## Collected material
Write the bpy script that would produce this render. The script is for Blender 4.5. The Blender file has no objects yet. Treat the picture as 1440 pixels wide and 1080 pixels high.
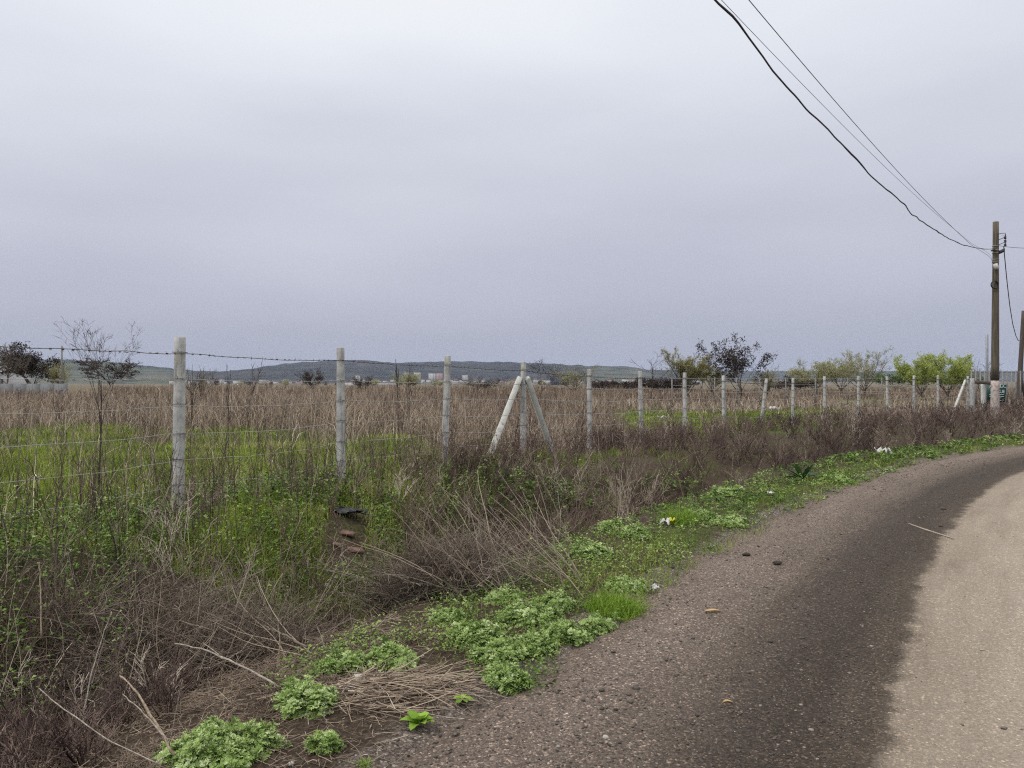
import bpy, math, random
import numpy as np
from mathutils import Vector, Matrix, Quaternion

rng = np.random.default_rng(11)
random.seed(5)
C = bpy.context.scene.collection
PI = math.pi
F, CX, HY, EYE = 1080.0, 720.0, 532.0, 1.6      # lens in photo pixels, horizon row, eye height

# ------------------------------------------------------------------ basics
def at(px, py, Y):
    return np.array([(px - CX) / F * Y, Y, EYE + (HY - py) / F * Y])

def sm(a, b, x):
    t = np.clip((np.asarray(x, float) - a) / (b - a), 0, 1)
    return t * t * (3 - 2 * t)

def tag(o, label, cat, group=None, kind=None):
    o['label'] = label
    o['category'] = cat
    if group: o['group'] = group
    if kind: o['kind'] = kind
    return o

def empty(name, loc, rz=0.0):
    o = bpy.data.objects.new(name, None)
    C.objects.link(o)
    o.location = loc
    o.rotation_euler = (0, 0, rz)
    o.empty_display_size = 0.2
    return o

def mesh_from(name, V, Q, attrs=None, smooth=False):
    V = np.ascontiguousarray(V, np.float32)
    Q = np.ascontiguousarray(Q, np.int32)
    k = Q.shape[1]
    me = bpy.data.meshes.new(name)
    me.vertices.add(len(V))
    me.vertices.foreach_set('co', V.ravel())
    me.loops.add(Q.size)
    me.loops.foreach_set('vertex_index', Q.ravel())
    me.polygons.add(len(Q))
    me.polygons.foreach_set('loop_start', np.arange(0, Q.size, k, dtype=np.int32))
    me.polygons.foreach_set('loop_total', np.full(len(Q), k, np.int32))
    if smooth:
        me.polygons.foreach_set('use_smooth', np.ones(len(Q), bool))
    for n, a in (attrs or {}).items():
        at_ = me.attributes.new(n, 'FLOAT', 'POINT')
        at_.data.foreach_set('value', np.ascontiguousarray(a, np.float32))
    me.update(calc_edges=True)
    return me

def link(name, me, mat, parent=None):
    o = bpy.data.objects.new(name, me)
    C.objects.link(o)
    if mat: me.materials.append(mat)
    if parent: o.parent = parent
    return o

class Bag:
    """collects quads with one random value a vertex, then links them as one mesh"""
    def __init__(s): s.V, s.Q, s.R, s.n = [], [], [], 0
    def add(s, V, Q, R):
        V = np.asarray(V, np.float32).reshape(-1, 3)
        if not len(V): return s
        s.V.append(V); s.Q.append(np.asarray(Q, np.int64).reshape(-1, 4) + s.n)
        R = np.asarray(R, np.float32)
        s.R.append(np.broadcast_to(R, (len(V),)) if R.ndim == 0 else R.ravel())
        s.n += len(V)
        return s
    def build(s, name, mat, parent=None, smooth=False, origin=None):
        V = np.concatenate(s.V)
        if origin is not None: V = V - np.asarray(origin, np.float32)
        me = mesh_from(name, V, np.concatenate(s.Q), {'rnd': np.concatenate(s.R)}, smooth)
        return link(name, me, mat, parent)

def nrm(a): return a / np.maximum(np.linalg.norm(a, axis=-1, keepdims=True), 1e-9)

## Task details
Sift the material for lines with the string "pixels". Copy each one found.

## The solution
Write the bpy script that would produce this render. The script is for Blender 4.5. The Blender file has no objects yet. Treat the picture as 1440 pixels wide and 1080 pixels high.
F, CX, HY, EYE = 1080.0, 720.0, 532.0, 1.6      # lens in photo pixels, horizon row, eye height